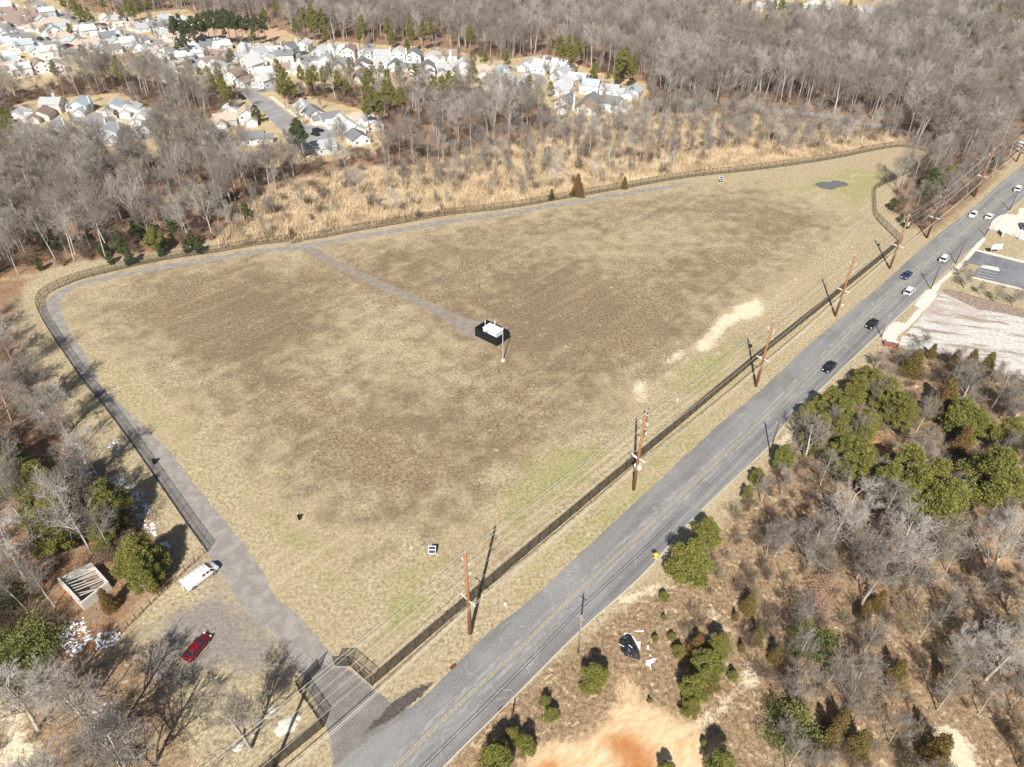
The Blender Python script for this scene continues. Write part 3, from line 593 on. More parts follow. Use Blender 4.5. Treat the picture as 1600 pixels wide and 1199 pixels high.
st2 = [(st[0][0] - bd * 95, 8.5), (st[0][0] - bd * 45, 8.5)] + st + [(st[-1][0] + bd * 60, 8.5)]
for dz, off, lab, r_ in ((-1.9, .1, 'upper black telephone cable along the far side of the road', .042), (-2.5, .0, 'low black telephone cable along the far side of the road', .04)):
    cable('telephone_cable', [p + nrm * off + Vector((0, 0, h + dz)) for p, h in st2], r_, M['cable'], lab, .012, 'black telephone cables over the road edge')

# ---------------------------------------------------------------- vehicles
def car_protos(kind):
    # profile (x along length, z): lower body, then cabin
    L, W, H = dict(sedan=(4.75, 1.82, 1.45), suv=(4.8, 1.9, 1.75), hatch=(4.2, 1.78, 1.5), pickup=(5.5, 1.95, 1.8))[kind]
    hl = L / 2; belt = H * .60
    xs_ = [-hl, -hl + .08, -hl + .35, -hl * .5, 0, hl * .45, hl - .5, hl - .12, hl]
    top = dict(sedan=[.62, .86, .95, .97, .95, .93, .82, .66, .5], suv=[.7, 1.0, 1.08, 1.1, 1.08, 1.05, .96, .78, .55], hatch=[.62, .9, .98, .98, .95, .93, .84, .68, .5], pickup=[.7, 1.05, 1.08, 1.1, 1.1, 1.08, 1.0, .82, .6])[kind]
    wd = [.78, .9, .97, 1, 1, 1, .96, .86, .72]
    body = MB(); v = []; n = 10
    for x, t_, w in zip(xs_, top, wd):
        w2 = W / 2 * w
        v += [(x, -w2 * .9, .28), (x, -w2, .42), (x, -w2, t_ * .72), (x, -w2 * .93, t_ * .94), (x, -w2 * .75, t_), (x, w2 * .75, t_), (x, w2 * .93, t_ * .94), (x, w2, t_ * .72), (x, w2, .42), (x, w2 * .9, .28)]
    f = [(i * n + j, (i + 1) * n + j, (i + 1) * n + (j + 1) % n, i * n + (j + 1) % n) for i in range(8) for j in range(n)]
    f += [tuple(range(n))[::-1], tuple(range(8 * n, 9 * n))]; f = [tuple(reversed(q)) for q in f]; body.add(v, f)
    cb = dict(sedan=(-1.75, -1.15, .35, 1.25), suv=(-2.3, -1.95, .35, 1.2), hatch=(-2.0, -1.5, .35, 1.2), pickup=(-.75, -.6, .75, 1.45))[kind]
    zb = .93 if kind != 'suv' and kind != 'pickup' else 1.05
    wb, wt = W / 2 * .9, W / 2 * .72
    def ring(x0, x1, w, z): return [(x0, -w, z), (x1, -w, z), (x1, w, z), (x0, w, z)]
    g = MB(); g.add(ring(cb[0], cb[3], wb, zb) + ring(cb[1] - .05, cb[2] + .08, wt + .02, H - .06), [(0, 1, 5, 4), (1, 2, 6, 5), (2, 3, 7, 6), (3, 0, 4, 7), (4, 5, 6, 7)])
    rf = MB(); rf.add(ring(cb[1] - .1, cb[2] + .1, wt + .04, H - .08) + ring(cb[1] + .05, cb[2] - .05, wt - .1, H), [(0, 1, 5, 4), (1, 2, 6, 5), (2, 3, 7, 6), (3, 0, 4, 7), (4, 5, 6, 7)])
    for s in (-1, 1):     # pillars
        for (xa, xb) in ((cb[0], cb[1]), (cb[3], cb[2]), ((cb[0] + cb[3]) / 2 - .1, (cb[1] + cb[2]) / 2 - .1)): rf.tube((xa, s * wb * 1.005, zb), (xb, s * wt * 1.03, H - .05), .045, k=5)
    bed = None
    if kind == 'pickup': bed = MB(); bed.box((-1.75, 0, 1.11), (1.7, 1.5, .04))
    return L, W, H, body.mesh('car_body', True), g.mesh('car_window'), rf.mesh('car_roof'), bed.mesh('truck_bed') if bed else None
wt_ = MB(); wt_.tube((0, -.11, 0), (0, .11, 0), .34, k=16); WT = wt_.mesh('tyre'); wr_ = MB(); wr_.tube((0, -.12, 0), (0, .12, 0), .2, k=10); WR = wr_.mesh('rim')
WT.materials.append(M['tyre']); WR.materials.append(M['rim'])
CP = {}
def make_car(kind, colour, loc, rz_, label, group=None, small=False, cat='car', name='parked_car'):
    if kind not in CP: CP[kind] = car_protos(kind)
    L, W, H, bm_, gm, rm, bd_ = CP[kind]
    if (kind, colour) not in CP:
        q = [bm_.copy(), rm.copy()]; [x.materials.append(M['car_' + colour] if colour != 'red' else M['red']) for x in q]; g2 = gm.copy(); g2.materials.append(M['glass']); CP[(kind, colour)] = q + [g2]
    q = CP[(kind, colour)]; r = empty(name, loc, rz_); tag(r, label, cat, group)
    link('body', q[0], None, r); link('roof', q[1], None, r); link('window', q[2], None, r)
    if bd_:
        if not bd_.materials: bd_.materials.append(M['black'])
        link('truck_bed', bd_, None, r)
    for sx in (-1, 1):
        for sy in (-1, 1):
            w = link('wheel', WT, None, r); w.location = (sx * L * .31, sy * (W / 2 - .12), .34)
            if not small: link('rim', WR, None, w)
    if not small:
        for sy in (-1, 1):
            for nm, x, mt in (('headlight', L / 2 - .1, 'lamp_white'), ('tail_light', -L / 2 + .05, 'lamp_red')):
                b = MB(); b.box((x, sy * W * .34, .68), (.14, .36, .16)); b.build(nm, M[mt], r)
            b = MB(); b.box((.95, sy * (W / 2 + .06), .98), (.14, .2, .13)); b.build('wing_mirror', q[0].materials[0], r)
    return r
def aim(p, q): a_ = G(*p); b_ = G(*q); return math.atan2(b_[1] - a_[1], b_[0] - a_[0])
rzr = rz + .02
for (x, y, kind, c, s, lab) in [(1296, 573, 'sedan', 'black', -1, 'black car on the road nearest the camera'), (1363, 506, 'sedan', 'black', -1, 'dark car passing the mouth of the broken concrete lot'), (1421, 455, 'suv', 'white', 1, 'white car in the right lane, nearest of the white ones'), (1417, 430, 'sedan', 'blue', -1, 'dark blue car in the left lane beside a white one'),
                           (1476, 404, 'suv', 'white', 1, 'white car between the two dark telephone poles'), (1521, 335, 'sedan', 'white', -1, 'white car in the left lane of the far pair'), (1546, 338, 'sedan', 'white', 1, 'white car in the right lane of the far pair'), (1591, 295, 'suv', 'white', 1, 'white car on the road at the right edge')]:
    a0 = V(x, y, .6, 0); make_car(kind, c, a0, (rzr if s > 0 else rzr + math.pi), lab, 'cars driving on the road', name='car')
make_car('sedan', 'red', V(308, 1011, .6, 0), aim((293, 1028), (322, 994)), 'dark red saloon car parked on gravel near tree shadows', name='parked_car')
make_car('sedan', 'grey', V(1599, 353, .6, 0), 1.2, 'dark grey car parked on the pale drive at the right edge', small=True)
make_car('suv', 'white', V(1592, 226, .6, 0), rz + 1.2, 'white car parked by the trees at the far right', small=True)
make_car('pickup', 'silver', V(1600, 237, .6, 0), rz + 1.2, 'silver truck parked by the trees at the far right', small=True)
# work van
r = empty('white_van', V(312, 899, 1, 0), aim((291, 917), (337, 883))); tag(r, 'long white work van parked beside the brown rail fence', 'van')
xs_ = [-3.05, -2.95, -1.5, 0, 1.2, 1.55, 2.1, 2.75, 3.0, 3.1]; tp_ = [1.75, 2.05, 2.1, 2.1, 2.08, 1.98, 1.45, 1.22, 1.05, .7]; wd = [.94, 1, 1, 1, 1, 1, .98, .92, .86, .78]
b = MB(); v = []
for x, z, w in zip(xs_, tp_, wd):
    w *= 1.0; v += [(x, -w * .95, .35), (x, -w, .5), (x, -w * .98, min(1.15, z * .75)), (x, -w * .88, z * .93), (x, -w * .72, z), (x, w * .72, z), (x, w * .88, z * .93), (x, w * .98, min(1.15, z * .75)), (x, w, .5), (x, w * .95, .35)]
b.add(v, [tuple(reversed((i * 10 + j, (i + 1) * 10 + j, (i + 1) * 10 + (j + 1) % 10, i * 10 + (j + 1) % 10))) for i in range(9) for j in range(10)] + [tuple(range(10)), tuple(range(90, 100))[::-1]]); b.build('body', M['white'], r, True)
b = MB(); b.add([(1.56, -.78, 1.96), (1.56, .78, 1.96), (2.12, .88, 1.47), (2.12, -.88, 1.47)], [(0, 3, 2, 1)]); o = b.build('windscreen', M['glass'], r); o.location = (.015, 0, .025)
for s in (-1, 1):
    for x0, x1 in ((.05, .55), (.75, 1.25)):
        b = MB(); b.box(((x0 + x1) / 2, s * .955, 1.48), (x1 - x0, .05, .42)); b.build('side_window', M['glass'], r)
    b = MB(); b.add([(1.45, s * .99, 1.22), (2.2, s * .99, 1.2), (1.75, s * .93, 1.68), (1.45, s * .92, 1.72)], [(0, 1, 2, 3), (3, 2, 1, 0)]); b.build('side_window', M['glass'], r)
    b = MB(); b.box((-3.06, s * .45, 1.5), (.04, .6, .42)); b.build('rear_window', M['glass'], r)
    b = MB(); b.box((-3.05, s * .86, .95), (.08, .14, .4)); b.build('tail_light', M['lamp_red'], r)
    b = MB(); b.box((2.98, s * .68, .85), (.14, .3, .22)); b.build('headlight', M['lamp_white'], r)
    b = MB(); b.box((1.85, s * 1.1, 1.3), (.16, .2, .3)); b.build('wing_mirror', M['black'], r)
    for x in (-1.9, 2.05):
        w = link('wheel', WT, None, r); w.location = (x, s * .9, .37); w.scale = (1.08, 1, 1.08); link('rim', WR, None, w)
b = MB(); b.box((3.04, 0, .9), (.12, 1.0, .24)); b.build('grille', M['black'], r)
b = MB()
for y in (-.5, .5): b.tube((-2.6, y, 2.2), (1.1, y, 2.2), .03, k=5)
for x in (-2.4, -1.5, -.6, .3, 1.0): b.tube((x, -.6, 2.2), (x, .6, 2.2), .025, k=5)
for x in (-2.4, 1.0):
    for y in (-.5, .5): b.tube((x, y, 2.08), (x, y, 2.2), .025, k=5)
b.build('roof_rack', M['steel'], r)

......

Restate the material word for word from its first line through the line containing "cable('telephone_cable', [p +", both included; the pictures do not belong in it.

* _Problem solution_:
The Blender Python script for this scene continues. Write part 3, from line 593 on. More parts follow. Use Blender 4.5. Treat the picture as 1600 pixels wide and 1199 pixels high.
st2 = [(st[0][0] - bd * 95, 8.5), (st[0][0] - bd * 45, 8.5)] + st + [(st[-1][0] + bd * 60, 8.5)]
for dz, off, lab, r_ in ((-1.9, .1, 'upper black telephone cable along the far side of the road', .042), (-2.5, .0, 'low black telephone cable along the far side of the road', .04)):
    cable('telephone_cable', [p + nrm * off + Vector((0, 0, h + dz)) for p, h in st2], r_, M['cable'], lab, .012, 'black telephone cables over the road edge')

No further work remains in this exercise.